Yes, this is exactly the first thing that comes to mind as soon as this fragrance touches your skin. As with Cuir 6 and Odoon (both from the same line), Holy Shit takes a theme and push it to the limits. I could try to dissect this fragrance into notes but it would honestly be reductive as the main charm of this composition relies on its incredibly evocative power. Ancient woods, a stable where you played hide-n-seek as a kid, a subway station in a metropolis, a catacomb, moldy walls, smoke, incense, animalic notes, oxidized metal, art, sacred art, modern art, traditional art. People, sidewalks, dried herbs, wrinkles on your mother's face, your father's hands, craftsmanship, joy, pain, love and hate.
There's nothing even barely similar to Holy Shit and, beside being two completely different fragrances, its evocative and striking power is only comparable to Norma Kamali's infamous Incense. If you like unique stuff, this is something not to miss. For any reason. An iconic fragrance from a true pioneer.
Bravo!

This takes some initial bravery as it smells preposterously strong right out of the bottle, and it's a thick, writhing, meaty smell, too. It's predominantly guaiac upfront for me–salty, nutty, bacon-y, and quite off-putting, but it becomes something else entirely as soon as it touches the skin. What I get is a fairly biting smoke that's threaded through a balmy, rich, camphorous accord with a subdued note that reminds me a little of that delicate water/algae thing that runs beneath the surface of Sécrétions Magnifique. The guaiac's still there at the opening, but it falls into line, and what emerges is the olfactory likeness of a sheet of weathered, corroded copper. It's not a bitter metallic, but rather an impression of various shimmery browns with an unusual damp effect that transforms into a mineral-type base as the scent develops. This is all surrounded by a leather component that's draped over an unidentifiable wooden frame. The smoke is revealed to be more tobacco-related than it is resinous, and there's a filthy civet that doesn't really announce itself until later in the scent's development. It's water, metal, and meat with quite a bit of dirt thrown in, and it all kind of works.

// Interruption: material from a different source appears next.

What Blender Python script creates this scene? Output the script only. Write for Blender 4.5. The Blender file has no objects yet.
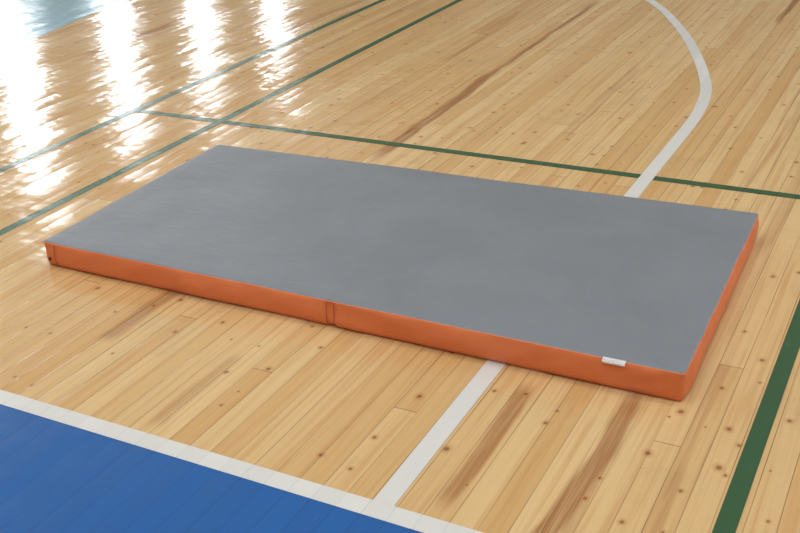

But what's most cool about it is the way that the combination of individual notes doesn't seem as important as the overall atmosphere the scent engenders. Leather Oud tends to do this for me–I get more of an impression of a specific environment than I do individual notes with that one, and Holy Shit is at times akin to the Ballardian landscape, but it's also the scent of a sketchy motel that's been recently evacuated. Picture yourself wandering into this space: a poorly lit room lined with funky geometric wallpaper in hues of brown and orange. Two oversized, fabric lampshades, yellowed by decades of cigarette smoke, flank an unmade bed whose mattress has been half-dragged onto a thick pile carpet that hasn't been changed in years. Although there's no one present, the bathroom door's ajar and a running faucet can be heard pouring rusted water over the sink and onto the tiles below. Holy Shit brings up all of these kinds of images for me, but twists them into something wearable while leaving more than enough dirt to keep the sketchy narrative afloat.

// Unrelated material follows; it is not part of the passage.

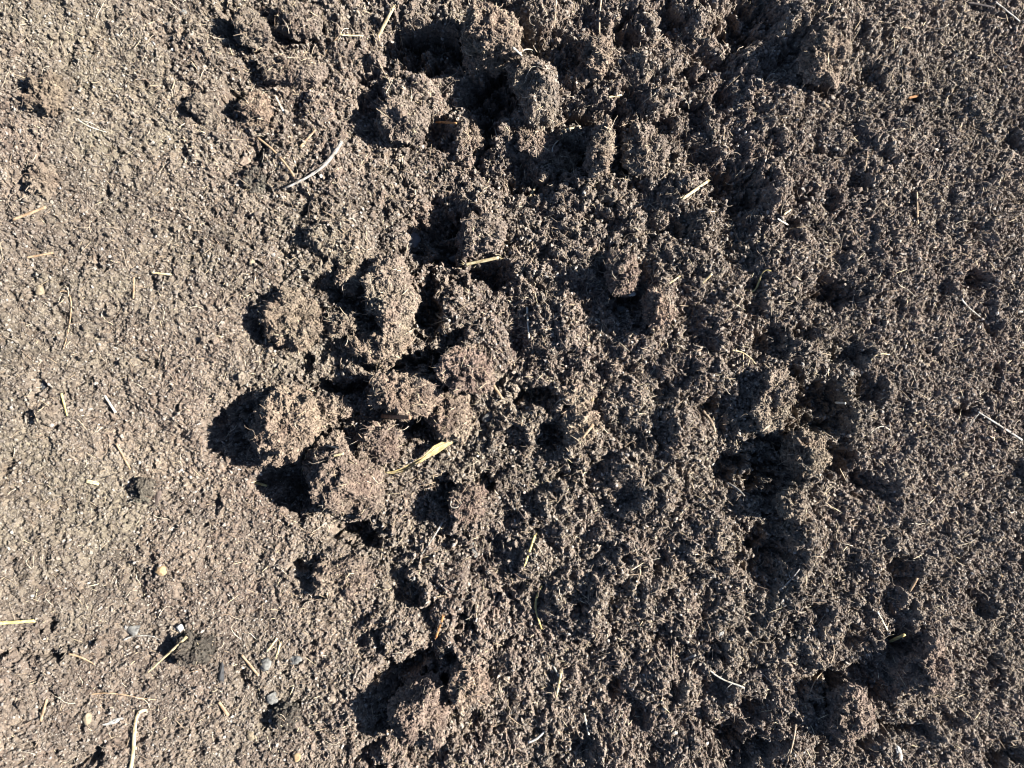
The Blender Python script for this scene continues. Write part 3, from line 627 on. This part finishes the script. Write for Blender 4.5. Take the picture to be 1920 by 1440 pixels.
# twisted dry leaf
def leaf(label):
    pts = [(722,886),(760,880),(795,858),(822,838),(856,827)]; m = 40; P = lay(pts, m, True, .004); P[:,2] += .004*np.sin(np.linspace(0, np.pi, m))
    T = np.gradient(P, axis=0); T /= np.linalg.norm(T, axis=1)[:,None]; B = np.cross(T, [0, 0, 1]); u = np.linspace(0, 1, m)
    w = S*np.interp(u, [0, .1, .3, .5, .7, .85, 1], [1, 3.5, 6, 4.2, 9.5, 7, 1]); tw = np.interp(u, [0, .4, .52, 1], [.5, .9, -.7, -.2]); V = []; F = []
    for i in range(m):
        b = B[i]*math.cos(tw[i]) + np.array([0, 0, 1])*math.sin(tw[i]); nn = np.cross(b, T[i])
        for j in range(7):
            s = j/3-1; V.append(P[i] + b*w[i]*s + nn*w[i]*.35*(s*s) + nn*.0003*math.sin(i*1.3+j))
    for i in range(m-1):
        for j in range(6): a = i*7+j; F += [(a, a+1, a+8), (a, a+8, a+7)]
    n = len(V); V = np.array(V); V = np.vstack([V, V-np.array([0, 0, .0004])]); F = np.array(F); F = np.vstack([F, F[:,::-1]+n])
    c = P[m//2]; VL, ang = local(V, P); o = link('dry_leaf', mesh_from('dry_leaf', VL, F, M_ST['leaf']), c, label=label, category='leaf'); o.rotation_euler.z = ang
    mv, mf = tube(P + np.array([0, 0, .0006]), np.full(m, .00045), 5); mv, _ = local(mv, P); link('midrib', mesh_from('midrib', mv, mf, M_ST['straw']), parent=o)
leaf('twisted straw-yellow dry leaf on the churned soil near the middle')

def pebble(name, cat, label, px, py, rx, ry, rz, col, ang=0, sunk=.55, k=0, chip=False):
    r = np.random.default_rng(int(px*3+py*17)); x, y, z = to_xy(px, py, hT); V, F = ICO[4]; V = V.copy()
    for _ in range(14 if chip else 7):
        n = r.normal(size=3); n /= np.linalg.norm(n); dd = r.uniform(.6, .85) if chip else r.uniform(.66, .92); t = V@n-dd; m = t > 0; V[m] -= np.outer(t[m], n)*.95
    V = V*(1+.18*vnoise3(V*1.7+px, 3)+.09*vnoise3(V*4+py, 4)+.04*vnoise3(V*11, 5))[:,None]*np.array([rx, ry, rz])*S
    o = link(name, mesh_from(name, V, F, M_PB[col]), (x, y, z+rz*S*(1-2*sunk)*.6 + rz*S*.12), label=label, category=cat); o.rotation_euler = (r.uniform(-.2, .2), r.uniform(-.1, .3), R(ang)); return o
PB = [
 ('pebble','pebble','orange round pebble on the lower left bank',302,1070,10,9,8,'orange',0),
 ('pebble','pebble','tan oval pebble in the lower left corner area',163,1347,8,10,7,'tan',0),
 ('pebble','pebble','pale grey speckled pebble, left one of two beside the brown straw',497,1245,11,12,9,'grey',20),
 ('pebble','pebble','pale grey oval pebble, right one of two beside the brown straw',554,1238,12,9,8,'grey',10),
 ('pebble','pebble','whitish pebble below the two pale grey ones',510,1308,11,11,9,'grey',0),
 ('pebble','pebble','dull round pebble above the pale level root at lower left',252,1182,13,10,7,'grey',0),
 ('pebble','pebble','small whitish pebble above the charcoal-grey lump',337,1178,6,8,6,'white',0),
 ('pebble','pebble','tiny pale pebble left of the dull round one',236,1176,5,5,4,'white',0),
 ('pebble','pebble','sandy pebble below the grey pebbles, near the bottom edge',471,1377,10,10,7,'tan',0),
 ('pebble','pebble','small cream pebble near the bottom edge, left of the arch of shadow',556,1420,8,8,6,'orange',0),
 ('stone','stone','pink-tan angular stone chip left of the brown stalk on the bank',459,302,14,12,7,'pink',30),
 ('stone','stone','flat blue-grey stone lying in the black hollow left of the round greyish clod',772,450,18,17,5,'slate',20),
 ('stone','stone','cream yellow lump stuck on the grey clod at top left of centre',776,240,10,9,6,'tan',0),
 ('stone','stone','pale pebble down in the black hole right of centre',1166,581,11,7,6,'grey',-20),
 ('stone','stone','small white pebble on the rim of that black hole',1185,551,7,5,4,'white',0),
 ('stone','stone','slate grey oval stone at lower right, upper of two in shadow',1701,1222,13,19,8,'slate',28),
 ('stone','stone','long slate-blue stone at lower right, lower of two in shadow',1630,1275,13,26,8,'slate',25),
 ('stone','stone','dark purple-brown smooth stone right of the white straight twig',1424,1264,17,10,7,'brown',15),
 ('stone','stone','round light brown stone above the pale grey stub',1325,1212,8,9,6,'pink',0),
 ('shell_fragment','fragment','blue-white fragment above the round light brown stone',1350,1189,9,5,4,'white',20),
 ('flake','flake','white upright flake at the bottom right',1686,1411,7,17,4,'white',8),
 ('flake','flake','small square tan flake at the right, lower half',1879,1079,6,6,4,'orange',0),
 ('charcoal_piece','charcoal','upright black charcoal splinter right of the charcoal-grey lump',415,1262,7,22,5,'char',-5),
 ('charcoal_piece','charcoal','bluish dark chip beside a small shadow near the left edge',82,724,8,10,6,'slate',0),
 ('bark_chip','bark chip','brown bark chip beside the dull grey lump on the bank',296,928,9,19,4,'brown',-18),
 ('bark_chip','bark chip','pale upright flake of bark at the top of the left bank',374,93,6,17,3,'pink',5),
 ('bark_chip','bark chip','white chip lying level at the foot of the bank, lower left middle',702,1168,11,5,3,'white',8),
 ('bark_chip','bark chip','white sliver chip left of the tall bent straw',212,1353,18,4.5,3,'white',12),
 ('bark_chip','bark chip','orange-yellow fleck on the shoulder of a small clod in the middle',1111,746,4,8,4,'orange',0),
 ('bark_chip','bark chip','silvery ash flake in the lower middle',888,1030,8,20,4,'grey',10),
 ('bark_chip','bark chip','silvery ash fragment right of the upright sandy clod',915,782,16,10,5,'grey',25),
 ('bark_chip','bark chip','bright ash fragment under the pale straw near the middle',853,485,12,8,4,'grey',20),
 ('bark_chip','bark chip','tan flake near the left edge, upper part, below the lone small clod',38,378,8,6,3,'orange',20),
 ('pebble','pebble','tiny white pebble on the smooth bank, right part',472,492,6,7,5,'tan',0),
 ('pebble','pebble','cream pebble near the left edge, above the long upright root',76,545,8,10,6,'tan',0),
 ('pebble','pebble','small white pebble near the top of the left bank',343,22,7,5,4,'grey',0),
 ('pebble','pebble','tiny white pebble in the pits at the far upper right',1687,98,4,9,4,'grey',0),
 ('pebble','pebble','pale pebble low at the foot of the trench on the right',1594,700,6,7,5,'grey',0),
 ('pebble','pebble','small pinkish pebble in the crumb at the top of the right middle',1489,532,8,7,5,'brown',0),
 ('pebble','pebble','cream pebble on the bright crumb right of the lower trench',1808,890,7,6,5,'tan',0),
]
for (nm, cat, lab, a, b, rx, ry, rz, col, an) in PB: pebble(nm, cat, lab, a, b, rx, ry, rz, col, an, chip=cat not in ('pebble',))

# ------------------------------------------------------------------ uncountable litter: crumbs, splinters, root hairs (instanced on points)
def scatter(name, label, protos, P, rot, scl, tint):
    n = len(P); me = bpy.data.meshes.new(name+'_points'); me.vertices.add(n); me.vertices.foreach_set('co', P.astype(np.float32).ravel())
    for nm, typ, arr in (('rot', 'FLOAT_VECTOR', rot), ('scl', 'FLOAT_VECTOR', scl), ('tint', 'FLOAT', tint)):
        at = me.attributes.new(nm, typ, 'POINT'); at.data.foreach_set('vector' if typ == 'FLOAT_VECTOR' else 'value', arr.astype(np.float32).ravel())
    at = me.attributes.new('pick', 'INT', 'POINT'); at.data.foreach_set('value', rng.integers(0, len(protos), n).astype(np.int32))
    o = link(name, me, kind='stuff', label=label)
    g = bpy.data.node_groups.new(name, 'GeometryNodeTree'); g.is_modifier = True
    g.interface.new_socket('Geometry', in_out='INPUT', socket_type='NodeSocketGeometry'); g.interface.new_socket('Geometry', in_out='OUTPUT', socket_type='NodeSocketGeometry')
    gi = g.nodes.new('NodeGroupInput'); go = g.nodes.new('NodeGroupOutput')
    coll = bpy.data.collections.new(name+'_kinds')
    for k, pm in enumerate(protos): coll.objects.link(bpy.data.objects.new('%s_kind_%02d' % (name, k), pm))
    ci = g.nodes.new('GeometryNodeCollectionInfo'); ci.inputs[0].default_value = coll; ci.inputs['Separate Children'].default_value = True; ci.inputs['Reset Children'].default_value = True
    iop = g.nodes.new('GeometryNodeInstanceOnPoints'); iop.inputs['Pick Instance'].default_value = True
    def attr(nm, ty):
        a = g.nodes.new('GeometryNodeInputNamedAttribute'); a.data_type = ty; a.inputs[0].default_value = nm; return a.outputs[0]
    g.links.new(gi.outputs[0], iop.inputs['Points']); g.links.new(ci.outputs[0], iop.inputs['Instance'])
    g.links.new(attr('pick', 'INT'), iop.inputs['Instance Index']); g.links.new(attr('rot', 'FLOAT_VECTOR'), iop.inputs['Rotation']); g.links.new(attr('scl', 'FLOAT_VECTOR'), iop.inputs['Scale'])
    g.links.new(iop.outputs[0], go.inputs[0])
    md = o.modifiers.new('scatter', 'NODES'); md.node_group = g
    return o
def sample_xy(n, hx=.60, hy=.47, dens=None):
    x = rng.uniform(-hx, hx, n); y = rng.uniform(-hy, hy, n)
    if dens is not None:
        keep = rng.random(n) < dens(x/S+960, 720-y/S); x, y = x[keep], y[keep]
    return x, y
def normals(x, y, e=.0012):
    dx = (bil(GZ, x+e, y)-bil(GZ, x-e, y))/(2*e); dy = (bil(GZ, x, y+e)-bil(GZ, x, y-e))/(2*e); return dx, dy
CR = []
for k in range(10):
    V, F = ICO[1]; r = np.random.default_rng(900+k); V = V*(1+.45*vnoise3(V*1.4+k*9, k)+r.uniform(-.28, .28, len(V)))[:,None]*r.uniform(.45, 1.35, 3)
    CR.append(mesh_from('crumb', V, F, M_CRUMB, smooth=False))
x, y = sample_xy(620000); n = len(x); rgv = rough(x/S+960, 720-y/S)
size = .00046*(3.9**(rng.random(n)**2.8))*(.9+.2*rgv)
z = bil(GZ, x, y) + size*rng.uniform(-.1, .75, n)
on_clod = bil(HT, x, y) > bil(GZ, x, y)+.004
k = ~on_clod; x, y, z, size = x[k], y[k], z[k], size[k]; n = len(x)
scatter('soil_crumbs', 'loose brown soil crumbs covering the ground', CR, np.stack([x, y, z], 1), rng.uniform(0, 6.3, (n, 3)), np.stack([size*rng.uniform(.8, 1.3, n), size, size*rng.uniform(.7, 1.1, n)], 1), rng.random(n))

x, y = sample_xy(330000, 1.0, .85); k = (np.abs(x) > .585) | (np.abs(y) > .455); x, y = x[k], y[k]; n = len(x)
size = .0006*(3.9**(rng.random(n)**2.0))
scatter('outer_soil_crumbs', 'loose brown soil crumbs on the ground beyond the dug patch', CR, np.stack([x, y, bil(GZ, x, y)+size*.3], 1), rng.uniform(0, 6.3, (n, 3)), np.stack([size*1.1, size, size*.9], 1), rng.random(n))
NG = []
for k in range(8):
    V, F = ICO[3]; r = np.random.default_rng(950+k)
    for _ in range(8):
        n_ = r.normal(size=3); n_ /= np.linalg.norm(n_); t_ = V@n_-r.uniform(.55, .85); V = V - np.outer(np.clip(t_, 0, 9), n_)
    V = V*(1+.30*vnoise3(V*1.6+k*9, k)+.22*vnoise3(V*4.5+k*5, k+40)+r.uniform(-.07, .07, len(V)))[:,None]*r.uniform(.7, 1.25, 3); NG.append(mesh_from('nugget', V, F, M_SOIL, False))
x, y = sample_xy(5200, dens=lambda px, py: .25+.6*np.clip(fbm2(px/90, py/90, 5, 2)*2.2, 0, 1)); n = len(x); L = .0011*(4.2**(rng.random(n)**2.4)); k = bil(HT, x, y) < bil(GZ, x, y)+.004
x, y, L = x[k], y[k], L[k]; n = len(x)
scatter('soil_nuggets', 'small hard lumps of soil strewn over the ground', NG, np.stack([x, y, bil(GS, x, y)*.5+bil(GZ, x, y)*.5+L*.35], 1), rng.uniform(0, 6.3, (n, 3)), np.stack([L, L, L*.8], 1), rng.random(n))
SP = []
for k in range(6):
    r = np.random.default_rng(70+k); m = 6; P = np.zeros((m, 3)); P[:,0] = np.linspace(-1, 1, m); P[:,1] = r.normal(size=m)*.06; P[:,2] = r.normal(size=m)*.05
    V, F = tube(P, .17*np.array([.5, .9, 1, 1, .8, .4])*r.uniform(.7, 1.3, m), 5, r.uniform(.3, .8)); SP.append(mesh_from('splinter', V, F, M_SPLINTER, smooth=False))
x, y = sample_xy(210000, dens=lambda px, py: .3+.7*rough(px, py)); n = len(x); dx, dy = normals(x, y, .003)
L = .0009*(8**(rng.random(n)**4.2)); yaw = rng.uniform(0, 6.3, n); tilt = -np.arctan(dx*np.cos(yaw)+dy*np.sin(yaw)) + rng.normal(size=n)*.45
tn = rng.random(n)**1.05
z = bil(HT, x, y) + .0006 + L*.15
scatter('plant_splinters', 'tiny splinters of straw, bark and wood mixed through the soil', SP, np.stack([x, y, z], 1), np.stack([rng.uniform(-.5, .5, n), tilt, yaw], 1), np.stack([L, np.minimum(L*.85, .0016), np.minimum(L*.85, .0016)], 1), tn)

FB = []
for k in range(10):
    r = np.random.default_rng(170+k); m = 12; th = np.cumsum(r.normal(size=m)*.20)+r.uniform(-.06, .06)*np.arange(m); P = np.zeros((m, 3))
    P[:,0] = np.cumsum(np.cos(th)); P[:,1] = np.cumsum(np.sin(th)); P -= P.mean(0); P /= np.abs(P[:,:2]).max(); P[:,2] = .10*np.sin(np.linspace(0, 3.1, m)*r.uniform(.8, 2))
    V, F = tube(P, .036*np.linspace(1, .4, m), 4); FB.append(mesh_from('root_hair', V, F, M_FIBRE))
x, y = sample_xy(30000, dens=lambda px, py: .45+.55*rough(px, py)); n = len(x); dx, dy = normals(x, y, .004)
L = .0022*(4.2**(rng.random(n)**2.6)); yaw = rng.uniform(0, 6.3, n); tilt = -np.arctan(dx*np.cos(yaw)+dy*np.sin(yaw))*.8 + rng.normal(size=n)*.18
z = bil(HT, x, y) + .0010 + L*.06
scatter('root_hairs', 'fine pale root hairs matted over the soil surface', FB, np.stack([x, y, z], 1), np.stack([rng.normal(size=n)*.25, tilt, yaw], 1), np.stack([L, L, L], 1), rng.random(n))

Out of the four that I've tried from the line, this is probably the most cinematically evocative. It's basically a noir film, but later noir–more gritty, Polanksi-type stuff. It's also by far the most challenging of the four (the massive guaiac and ferocious tobacco keep it from being my favorite), but for those who like some brawny phenolics, it's thoughtfully composed. Whereas the name might drudge up some church incense type images, that's really not what this scent is at all; Creepy Shit or Scary Shit would probably be more appropriate a title for this one. Although I couldn't align it to anything else directly, steer your thoughts toward the likes of Jeke, Patch 24, Tribute Attar, and Norma Kamali Incense, and that'll give you a general impression of what you're dealing with.